No Porto de Lisboa, a Biblioteca Real foi largada no cais, sob a chuva, enquanto a família real se abrigava nos brigues da Marinha inglesa que a transportaria, sob escolta, para a travessia atlântica com destino ao Brasil.
Na versão caricata da maior batalha naval que jamais realizamos — a Batalha de Itararé — restou a sátira que deu nome ao humorista brasileiro Apparício Torelly, o Barão de Itararé.
Repetimos a história, primeiro como tragédia, depois como farsa. Ou, acrescentaríamos ao vaticínio do velho e impertinente Marx: por vaidade, por hábito, por farolagem, basófia, gabolice ou prosápia.
Neste novo imbróglio em que fomos arrastados — por força da irrisão de uma deplorável e gratuita exposição internacional —, deixamo-nos embalar pela histrionice de Trump, pelos impulsos descontrolados de troças, gracejos e provocações chulas, pelos arroubos de agentes brasileiros e pelas atitudes dúbias de parcelas do bolsonarismo militante.
Esquecemos as regras de ouro da diplomacia: prudência, equilíbrio, disposição para o diálogo e uma paciência quase infinita para ouvir, contestar com serenidade o que nos fere, e oferecer alternativas hábeis para formar consensos construtivos.
Trocamos a realidade pela fantasia. Misturamos questões de tarifas e taxas — parte de um contencioso tributário acumulado entre países — com ideologias autoritárias e culturas políticas marcadas por tradições totalitárias.
Como se não bastasse, nos deixamos seduzir pela miragem ingênua de novas alianças, buscando a proteção de países com os quais nossas relações diplomáticas e comerciais são recentes — recentíssimas.
Na diplomacia, as nações e as sociedades falam pela voz dos seus estadistas. Pelo poder militar, fala a força das armas.
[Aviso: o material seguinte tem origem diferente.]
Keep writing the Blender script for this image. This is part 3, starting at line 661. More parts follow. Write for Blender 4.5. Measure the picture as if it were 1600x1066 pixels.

Mas não é o capricho, nem a voz solitária de um governo, que representa os anseios profundos e os valores civilizatórios de um povo.
Respeito, os países conquistam pela sua capacidade de expressar suas convicções, protegidos pelo Estado de Direito, em ambiente democrático e com a legitimidade de suas decisões — elementos indissociáveis do exercício pleno da sua soberania.